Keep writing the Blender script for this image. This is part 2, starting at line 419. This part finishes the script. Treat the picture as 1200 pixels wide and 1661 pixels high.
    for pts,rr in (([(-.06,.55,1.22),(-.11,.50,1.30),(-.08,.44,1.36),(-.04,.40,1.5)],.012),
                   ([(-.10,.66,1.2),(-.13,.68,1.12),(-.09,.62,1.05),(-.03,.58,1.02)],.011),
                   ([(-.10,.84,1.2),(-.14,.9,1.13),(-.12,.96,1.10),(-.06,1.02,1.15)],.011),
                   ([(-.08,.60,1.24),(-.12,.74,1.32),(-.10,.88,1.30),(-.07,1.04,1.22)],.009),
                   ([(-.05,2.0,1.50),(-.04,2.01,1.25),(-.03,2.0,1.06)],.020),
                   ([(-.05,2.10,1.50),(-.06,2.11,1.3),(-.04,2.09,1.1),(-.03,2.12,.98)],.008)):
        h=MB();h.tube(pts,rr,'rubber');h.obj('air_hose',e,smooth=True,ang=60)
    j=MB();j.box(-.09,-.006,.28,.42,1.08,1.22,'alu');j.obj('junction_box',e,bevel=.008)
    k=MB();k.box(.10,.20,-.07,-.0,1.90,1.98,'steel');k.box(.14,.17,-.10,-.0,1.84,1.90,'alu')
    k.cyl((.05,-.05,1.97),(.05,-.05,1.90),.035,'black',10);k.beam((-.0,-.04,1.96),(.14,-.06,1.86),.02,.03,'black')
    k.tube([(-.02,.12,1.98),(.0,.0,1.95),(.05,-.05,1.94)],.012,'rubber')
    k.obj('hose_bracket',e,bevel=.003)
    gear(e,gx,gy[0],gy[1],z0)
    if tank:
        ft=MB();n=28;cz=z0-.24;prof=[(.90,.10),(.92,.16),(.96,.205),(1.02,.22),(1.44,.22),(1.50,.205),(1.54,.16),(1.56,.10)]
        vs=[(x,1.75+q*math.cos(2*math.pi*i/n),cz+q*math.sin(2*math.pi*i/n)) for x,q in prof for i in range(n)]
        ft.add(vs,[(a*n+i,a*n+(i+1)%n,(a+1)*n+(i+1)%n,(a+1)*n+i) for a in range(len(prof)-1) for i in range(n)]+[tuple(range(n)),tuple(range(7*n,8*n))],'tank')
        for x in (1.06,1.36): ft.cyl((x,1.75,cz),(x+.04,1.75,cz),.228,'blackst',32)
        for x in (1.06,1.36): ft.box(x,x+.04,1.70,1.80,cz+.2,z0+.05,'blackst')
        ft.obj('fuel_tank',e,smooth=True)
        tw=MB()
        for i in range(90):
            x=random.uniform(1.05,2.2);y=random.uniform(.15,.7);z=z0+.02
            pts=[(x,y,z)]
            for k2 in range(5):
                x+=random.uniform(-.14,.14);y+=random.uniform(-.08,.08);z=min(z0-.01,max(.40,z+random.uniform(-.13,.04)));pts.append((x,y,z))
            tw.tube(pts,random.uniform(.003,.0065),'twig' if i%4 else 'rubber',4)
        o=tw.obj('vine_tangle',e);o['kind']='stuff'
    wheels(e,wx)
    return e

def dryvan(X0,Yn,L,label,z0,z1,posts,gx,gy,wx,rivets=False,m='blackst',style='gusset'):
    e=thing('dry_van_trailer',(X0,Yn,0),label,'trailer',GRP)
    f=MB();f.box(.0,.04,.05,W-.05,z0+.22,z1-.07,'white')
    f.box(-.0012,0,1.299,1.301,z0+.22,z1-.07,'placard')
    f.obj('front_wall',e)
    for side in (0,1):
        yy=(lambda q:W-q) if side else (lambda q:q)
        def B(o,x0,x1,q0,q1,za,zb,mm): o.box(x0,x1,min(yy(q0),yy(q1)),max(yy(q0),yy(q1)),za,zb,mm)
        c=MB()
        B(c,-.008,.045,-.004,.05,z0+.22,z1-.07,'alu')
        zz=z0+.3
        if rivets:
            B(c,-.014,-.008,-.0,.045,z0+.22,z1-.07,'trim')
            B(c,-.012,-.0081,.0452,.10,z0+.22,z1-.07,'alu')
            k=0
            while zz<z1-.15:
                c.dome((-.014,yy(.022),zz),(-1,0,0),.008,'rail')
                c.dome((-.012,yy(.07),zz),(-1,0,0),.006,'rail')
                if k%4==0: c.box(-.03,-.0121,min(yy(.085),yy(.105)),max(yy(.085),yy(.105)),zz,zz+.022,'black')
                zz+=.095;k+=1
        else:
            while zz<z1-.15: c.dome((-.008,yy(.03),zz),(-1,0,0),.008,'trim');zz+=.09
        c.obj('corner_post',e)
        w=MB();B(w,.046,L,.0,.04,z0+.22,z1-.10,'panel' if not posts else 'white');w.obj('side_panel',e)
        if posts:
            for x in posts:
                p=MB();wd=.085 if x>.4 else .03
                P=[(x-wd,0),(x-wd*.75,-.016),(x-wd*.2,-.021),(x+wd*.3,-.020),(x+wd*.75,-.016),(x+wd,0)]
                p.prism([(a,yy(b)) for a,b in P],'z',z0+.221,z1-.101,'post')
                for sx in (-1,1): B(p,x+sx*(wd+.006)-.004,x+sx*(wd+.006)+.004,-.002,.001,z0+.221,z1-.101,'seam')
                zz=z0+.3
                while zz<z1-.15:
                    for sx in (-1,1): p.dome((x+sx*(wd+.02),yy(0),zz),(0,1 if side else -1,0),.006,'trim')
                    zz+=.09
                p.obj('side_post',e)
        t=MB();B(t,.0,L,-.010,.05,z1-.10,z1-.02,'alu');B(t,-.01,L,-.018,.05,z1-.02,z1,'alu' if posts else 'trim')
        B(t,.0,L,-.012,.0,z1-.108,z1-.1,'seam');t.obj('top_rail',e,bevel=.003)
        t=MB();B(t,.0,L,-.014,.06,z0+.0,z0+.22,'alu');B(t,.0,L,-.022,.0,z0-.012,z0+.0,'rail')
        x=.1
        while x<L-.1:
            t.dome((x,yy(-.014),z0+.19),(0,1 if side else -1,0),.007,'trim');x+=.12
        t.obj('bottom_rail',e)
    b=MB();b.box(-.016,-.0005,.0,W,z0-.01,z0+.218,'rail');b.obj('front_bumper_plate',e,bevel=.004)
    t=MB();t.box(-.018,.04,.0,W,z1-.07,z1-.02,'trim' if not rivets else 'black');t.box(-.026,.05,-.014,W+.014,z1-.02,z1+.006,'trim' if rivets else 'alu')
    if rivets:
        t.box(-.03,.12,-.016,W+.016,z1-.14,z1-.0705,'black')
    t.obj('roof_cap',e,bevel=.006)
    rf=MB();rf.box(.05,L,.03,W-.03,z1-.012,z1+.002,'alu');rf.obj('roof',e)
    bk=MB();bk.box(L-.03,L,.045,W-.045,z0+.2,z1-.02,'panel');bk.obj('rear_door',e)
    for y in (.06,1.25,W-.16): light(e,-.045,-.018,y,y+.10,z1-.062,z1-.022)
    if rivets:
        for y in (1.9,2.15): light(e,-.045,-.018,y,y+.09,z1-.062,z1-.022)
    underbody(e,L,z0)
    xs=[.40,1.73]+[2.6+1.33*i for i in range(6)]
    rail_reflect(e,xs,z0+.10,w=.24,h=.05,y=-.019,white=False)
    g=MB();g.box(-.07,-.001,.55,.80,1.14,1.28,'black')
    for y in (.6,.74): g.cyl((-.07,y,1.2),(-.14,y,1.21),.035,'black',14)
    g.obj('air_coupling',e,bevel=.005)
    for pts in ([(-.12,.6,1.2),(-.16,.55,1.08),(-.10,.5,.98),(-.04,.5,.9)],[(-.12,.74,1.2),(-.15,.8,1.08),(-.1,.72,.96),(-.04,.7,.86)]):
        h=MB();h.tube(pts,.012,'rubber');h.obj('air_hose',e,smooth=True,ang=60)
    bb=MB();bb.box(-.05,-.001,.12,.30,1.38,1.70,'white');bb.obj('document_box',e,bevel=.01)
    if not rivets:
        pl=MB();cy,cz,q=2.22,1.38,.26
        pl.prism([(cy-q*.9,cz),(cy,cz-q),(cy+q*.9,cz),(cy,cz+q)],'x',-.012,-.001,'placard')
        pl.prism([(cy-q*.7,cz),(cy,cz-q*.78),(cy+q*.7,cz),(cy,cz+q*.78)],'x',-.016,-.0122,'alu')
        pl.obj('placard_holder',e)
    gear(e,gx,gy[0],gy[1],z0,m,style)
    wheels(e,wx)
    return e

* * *

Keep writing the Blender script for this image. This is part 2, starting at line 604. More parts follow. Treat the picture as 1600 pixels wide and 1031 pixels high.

---

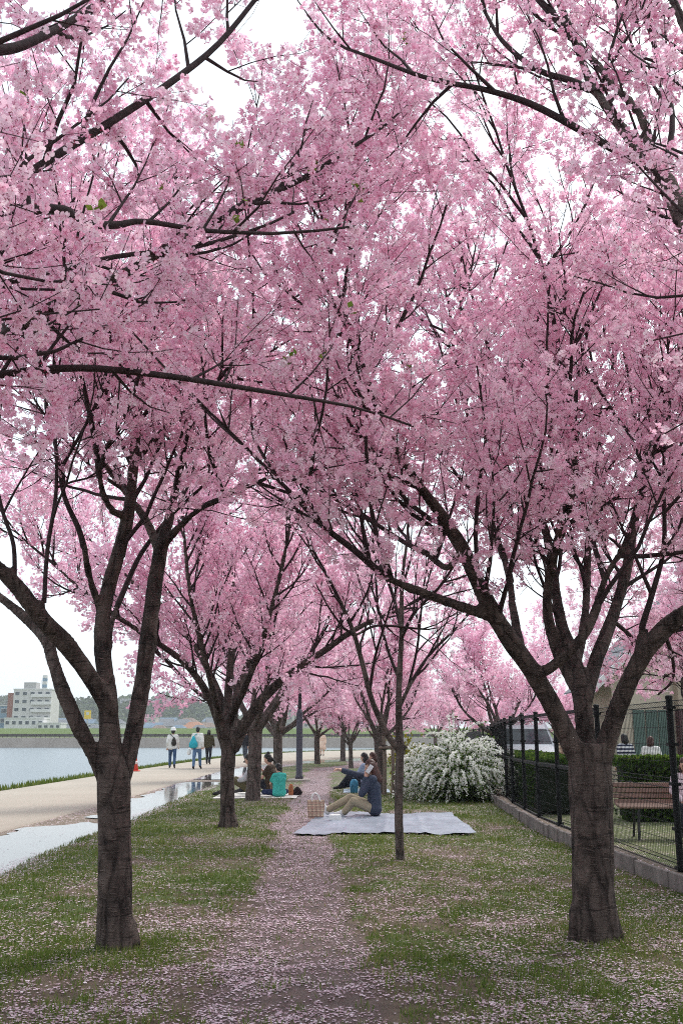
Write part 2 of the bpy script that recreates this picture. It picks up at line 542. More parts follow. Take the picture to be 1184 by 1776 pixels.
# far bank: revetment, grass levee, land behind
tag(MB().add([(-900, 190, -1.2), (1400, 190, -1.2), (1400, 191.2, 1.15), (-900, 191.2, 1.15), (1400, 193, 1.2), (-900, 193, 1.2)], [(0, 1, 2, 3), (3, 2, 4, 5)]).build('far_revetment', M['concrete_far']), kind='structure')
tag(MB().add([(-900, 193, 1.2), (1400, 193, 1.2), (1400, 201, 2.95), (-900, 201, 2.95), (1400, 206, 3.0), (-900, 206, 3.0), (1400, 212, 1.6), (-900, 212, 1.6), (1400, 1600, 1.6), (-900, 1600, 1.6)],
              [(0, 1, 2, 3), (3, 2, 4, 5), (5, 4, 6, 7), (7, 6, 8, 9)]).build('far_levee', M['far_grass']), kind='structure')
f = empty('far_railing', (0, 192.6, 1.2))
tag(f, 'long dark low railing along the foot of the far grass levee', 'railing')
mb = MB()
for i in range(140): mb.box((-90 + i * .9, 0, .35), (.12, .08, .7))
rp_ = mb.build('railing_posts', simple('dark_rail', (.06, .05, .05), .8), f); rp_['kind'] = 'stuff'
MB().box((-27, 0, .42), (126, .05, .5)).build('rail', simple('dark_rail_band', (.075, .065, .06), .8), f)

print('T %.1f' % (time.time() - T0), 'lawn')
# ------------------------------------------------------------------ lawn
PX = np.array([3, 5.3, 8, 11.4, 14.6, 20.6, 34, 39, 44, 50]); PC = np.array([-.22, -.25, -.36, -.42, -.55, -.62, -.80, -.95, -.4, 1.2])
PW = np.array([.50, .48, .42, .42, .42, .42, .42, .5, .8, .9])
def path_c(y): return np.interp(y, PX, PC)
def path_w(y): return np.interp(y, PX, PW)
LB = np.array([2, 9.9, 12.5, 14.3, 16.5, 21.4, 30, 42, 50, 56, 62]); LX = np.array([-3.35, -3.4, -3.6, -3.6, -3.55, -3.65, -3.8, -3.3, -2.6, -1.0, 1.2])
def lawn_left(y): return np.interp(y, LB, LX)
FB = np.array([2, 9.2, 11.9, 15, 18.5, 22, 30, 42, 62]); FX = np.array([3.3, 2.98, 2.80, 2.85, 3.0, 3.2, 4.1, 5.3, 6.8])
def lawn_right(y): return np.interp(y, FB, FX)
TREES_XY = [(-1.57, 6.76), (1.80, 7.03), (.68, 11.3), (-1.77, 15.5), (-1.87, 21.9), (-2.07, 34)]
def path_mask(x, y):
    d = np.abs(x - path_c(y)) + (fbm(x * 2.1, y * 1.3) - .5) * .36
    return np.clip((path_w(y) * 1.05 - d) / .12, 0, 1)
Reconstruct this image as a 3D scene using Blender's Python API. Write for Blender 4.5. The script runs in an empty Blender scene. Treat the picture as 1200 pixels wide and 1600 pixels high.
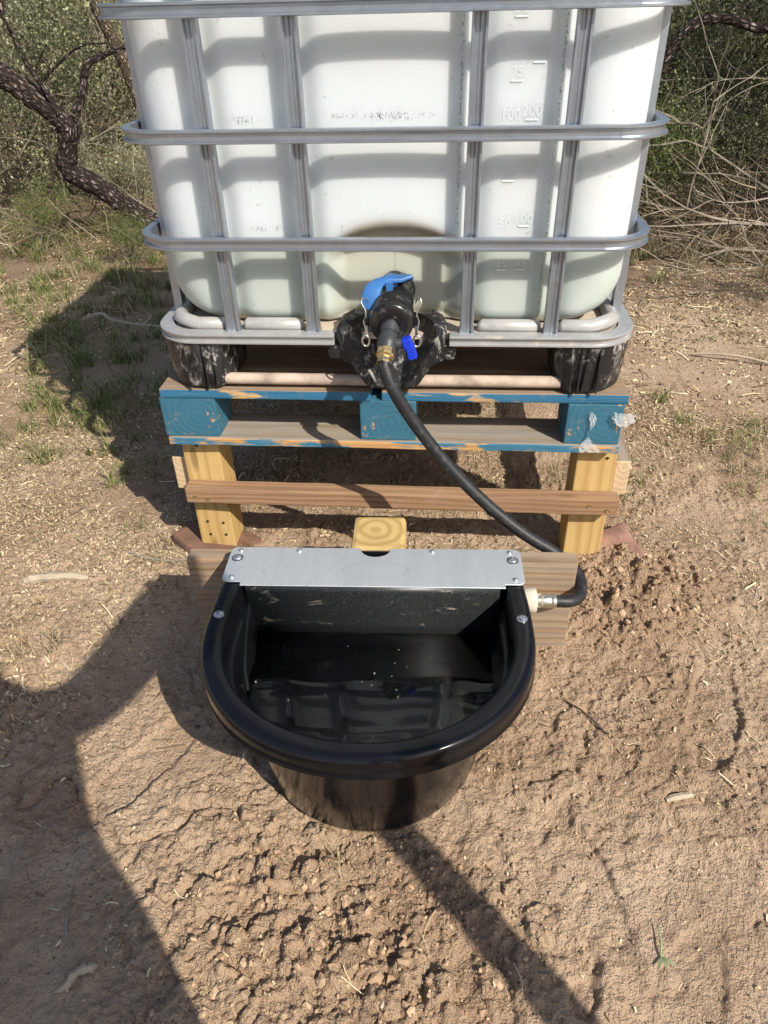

Task
Only a number is wanted: how many lines contain "empty"?

Response to this task
2